A song which at first impression, just a perfect relaxation song… but it’s more than just a relaxation song, but it’s a song which i hope speaks of one of the most profound, if not the most, things i found in my life. Even with only just having the basics in life, being with him makes everything in life blissful and worth living for ❤

A Phoenix Reborn

In Harry Potter and the Chamber of Secrets, a phoenix is an immortal, magical bird which periodically burst into flames and emerge in the ashes as a chick. They can also carry heavy loads, be immune on even basilisk stares or the killing curse, heal those in the brink of death, and phoenix songs can make a person courageous and strike fear on the hearts of evil persons. Every time a phoenix is reborn, its lifespan gets longer- with periodic immolation and being immune in just about everything, a phoenix becomes technically immortal.
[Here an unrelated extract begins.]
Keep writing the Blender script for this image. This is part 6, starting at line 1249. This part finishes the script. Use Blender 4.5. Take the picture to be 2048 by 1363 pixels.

Just like a phoenix bird, i burst into flames with my past and emerge from them being reborn as a new person. My old blog “The Symphony of Life“, chronicles the last year of my highschool life up to my second year of college, used mostly as a personal avenue of bitterness yet also holds valuable(and rather funny) reminders of the past. Reading my old posts again made me get the impression of myself as Eminem, a very distinct artist who lets his bitterness and gags expressed in deviant ways. Even if he’s in a genre almost monopolized and defined by African-Americans, he still presents his music that way and it worked so well with him. The things i write in my own blog are the kind of things you would read instead in a diary, but still i wrote some part of my life along online and in a blog- including those matters which most will never find understanding on.

Since i recently had another new, fresh and precious chance of following my dreams again- this time without the bitterness of being tied to much limitations- i realized that this may be the time i should completely let go of my past bitterness and forgive those who let me down throughout the years to be able to move on, hold the hands of those who care, and look forward in what the future may bring. Every start of something new is another chance to make your life better, to forgive those who made you miserable, and be happy once again.

Im not really sure how the bitterness i carried for years eventually begins to subside, but im sure it started out somewhere i never truly expect would come from. And i can surely say that certain person has manifested the beginning of a change that will come along into my life.

Weeks before our finals week last semester, my boyfriend noticed how intense my anger was for my first love. My first love, who made a bulk of my bottled bitterness in the last two years. It turned out that even if i don’t think much of him anymore, i was still angry with the bitterness my first love left me and the reason why is because i havent forgiven him yet. My boyfriend taught me to forgive is the first step in rendering all your bitterness void. But in order to forgive, you must understand those who have hurt you. Understanding takes much effort but it unburdens you once you achieve it. And so, i resolved myself to finally forgive him, since both of us are already living in lives completely separate from one another- as if we never existed in our respective lives, the pain of heartbroken-ness is gone, and if it weren’t for him, i wouldn’t reach this point and find this wonderful person who would vow to follow, guide and guard me; will be with me in good or bad times, connected in thought, feelings and heart. Mercy and love finally set me free.

After two years of bottled misery, just about everything which keeps me down disappeared or finally broke free. This is a start of a new beginning, a new life and a new future to hold on into. But whatever i’ll face later on, i’ll be ready to take them. I’ll also never forget to enjoy and love the blessing which i have and eventually come, because keeping them in mind will make an optimistic mindset and therefore less bitterness.

I rise from the ashes, and a new life begins.